Start of GIVEN INFORMATION
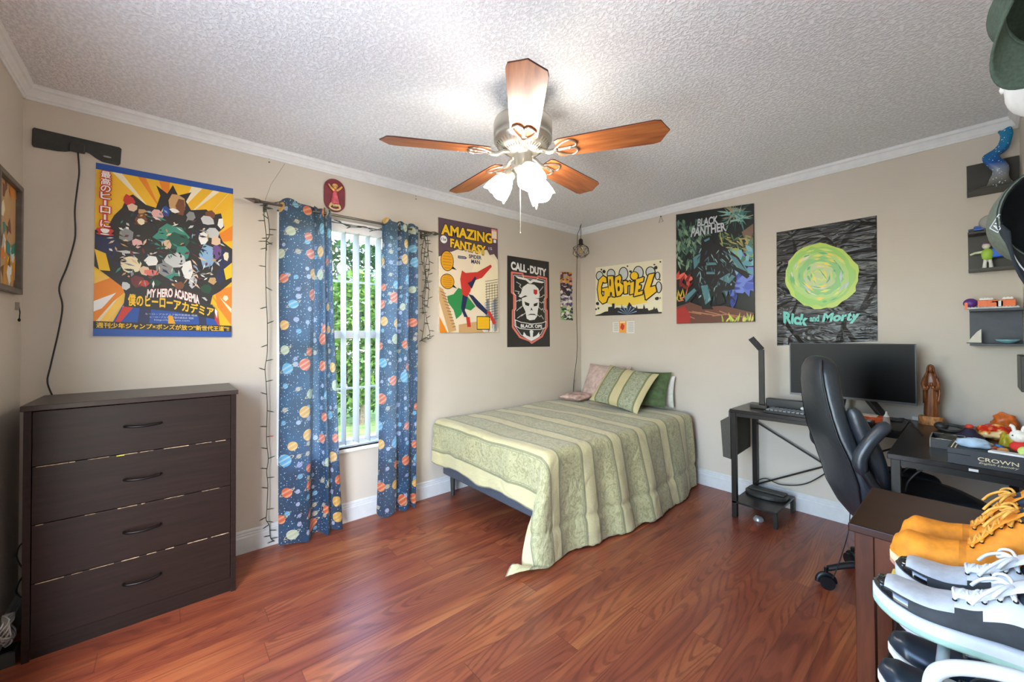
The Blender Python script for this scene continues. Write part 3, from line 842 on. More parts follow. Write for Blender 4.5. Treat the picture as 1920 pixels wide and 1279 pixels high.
s.poly([(.50, .82), (.58, .82), (.57, .89), (.66, .87), (.72, .83), (.74, .88), (.64, .91), (.54, .935), (.44, .91), (.34, .88), (.36, .83), (.42, .87), (.51, .89)], P_['white']); s.poly(oval(.54, .83, .045, .02), P_['white'])
tag(s.build('shield_poster'), 'narrow black poster with a skull shield, right of the comic board', 'poster')

# --- small collage poster
s = sheetA([(1050, 509), (1072, 511), (1074, 601), (1051, 600)], .001, G('#b9b2a6'))
R = random.Random(7)
for k in range(170):
    u, v = R.random(), R.random()
    col = R.choice(['maroon', 'coral', 'gold', 'brown', 'pink'] if v < .25 else (['dark', 'navy', 'white', 'maroon'] if v < .5 else (['purple', 'lgrey', 'white', 'plum'] if v < .7 else ['lgreen', 'cream', 'white', 'dark', 'dgreen'])))
    s.poly([clampuv((u+R.uniform(.06, .22)*math.cos(2*PI*i/5), v+R.uniform(.015, .045)*math.sin(2*PI*i/5))) for i in range(5)], P_[col])
tag(s.build('collage_poster'), 'small narrow multicoloured poster nearest the corner on the left wall', 'poster')

# --- red oval plaque with a small robed figure
pc = on('x', .004, 627, 367)
pl = thing('oval_plaque', 'red pill-shaped plaque with a small robed figure, above the left curtain', 'plaque', (0, pc.y, pc.z))
M_PLQ = mat('#7d2e36', .35, var=.08); M_GLD = mat('#d9a55a', .4, var=.2); M_ROBE = mat('#d8606c', .5, var=.2)
w_, h_ = .068, .112
pts = [(w_*math.cos(a), (h_-w_)+w_*math.sin(a)) for a in [PI*i/12 for i in range(13)]] + [(w_*math.cos(a), -(h_-w_)+w_*math.sin(a)) for a in [PI+PI*i/12 for i in range(13)]]
m = MB(); m.prism(pts, (.001, 0, 0), (0, 1, 0), (0, 0, 1), (.013, 0, 0), M_PLQ); m.build('plaque_board', pl, .003)
m = MB()
m.lathe([(.026, -.062), (.024, -.03), (.014, .012), (.012, .03), (.006, .038)], M_ROBE, (.018, 0, 0), n=14)
for s_ in (-1, 1): m.tube([(.02, s_*.008, .03), (.024, s_*.028, .045), (.024, s_*.044, .065)], [.009, .008, .005], M_GLD, 8)
m.ball((.022, 0, .055), (.013, .014, .016), M_GLD, 12, 8); m.ball((.018, 0, .062), (.014, .020, .016), M_GLD, 12, 8)
fg = m.build('figure', pl); fg['label'] = 'small figure in a pink robe with raised arms'
m = MB(); R = random.Random(1)
for k in range(9): m.ball((.018, -.03+.0075*k, -.066+R.uniform(-.008, .006)), (.008, .008, .010), mat('#e6c98e', .5, var=.2), 8, 6)
m.build('flowers', pl)
m = MB(); q_ = [(.014, .036*math.cos(a), -.078+.02*math.sin(a)) for a in [PI+PI*i/8 for i in range(9)]]; m.tube(q_, .006, mat('#eadfae', .5), 6); m.build('ribbon', pl)

# --- airbrushed name sign
s = sheetB([(1117, 502), (1242, 486), (1242, 588), (1117, 592)], .002, G('#e9e1c2'))
def uvB(x, y):   # crop of 1279 px over 160 px at 1100, 480
    X = 1100+x/8; Y = 480+y/8
    u = (X-1117)/125.; top = 502-16*u; bot = 592-4*u
    return (u, (Y-top)/(bot-top))
s.poly([uvB(320, 620), uvB(700, 590), uvB(940, 560), uvB(930, 700), uvB(700, 740), uvB(420, 740), uvB(300, 700)], mat('#efce55', .6, var=0))
s.layer()
for x, y, rx, ry in ((205, 300, 65, 75), (395, 270, 70, 80), (590, 265, 75, 105), (810, 250, 78, 105), (980, 240, 70, 85), (1075, 300, 38, 65), (1090, 470, 45, 90)):
    o_ = oval(x, y, rx, ry, 22); s.poly([uvB(*q) for q in o_], P_['black']); s.layer(.5)
    s.poly([uvB(*q) for q in oval(x, y, rx-14, ry-14, 22)], mat('#c9cdc8', .6, var=0)); s.layer(.3)
s.layer()
letters = [('G', (175, 300, 350, 715), .05), ('A', (340, 300, 460, 610), .04), ('B', (455, 290, 590, 600), .04), ('r', (590, 370, 700, 570), .05), ('i', None, 0), ('E', (750, 320, 890, 600), .04), ('L', (890, 265, 1060, 650), .05)]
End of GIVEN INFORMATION
REQUIREMENT: Restate each line from the start of the listing through the line bearing "tag(s.build('shield_poster'), 'narrow black" word for word. Drop the pictures.

EXERCISE OUTPUT:
The Blender Python script for this scene continues. Write part 3, from line 842 on. More parts follow. Write for Blender 4.5. Treat the picture as 1920 pixels wide and 1279 pixels high.
s.poly([(.50, .82), (.58, .82), (.57, .89), (.66, .87), (.72, .83), (.74, .88), (.64, .91), (.54, .935), (.44, .91), (.34, .88), (.36, .83), (.42, .87), (.51, .89)], P_['white']); s.poly(oval(.54, .83, .045, .02), P_['white'])
tag(s.build('shield_poster'), 'narrow black poster with a skull shield, right of the comic board', 'poster')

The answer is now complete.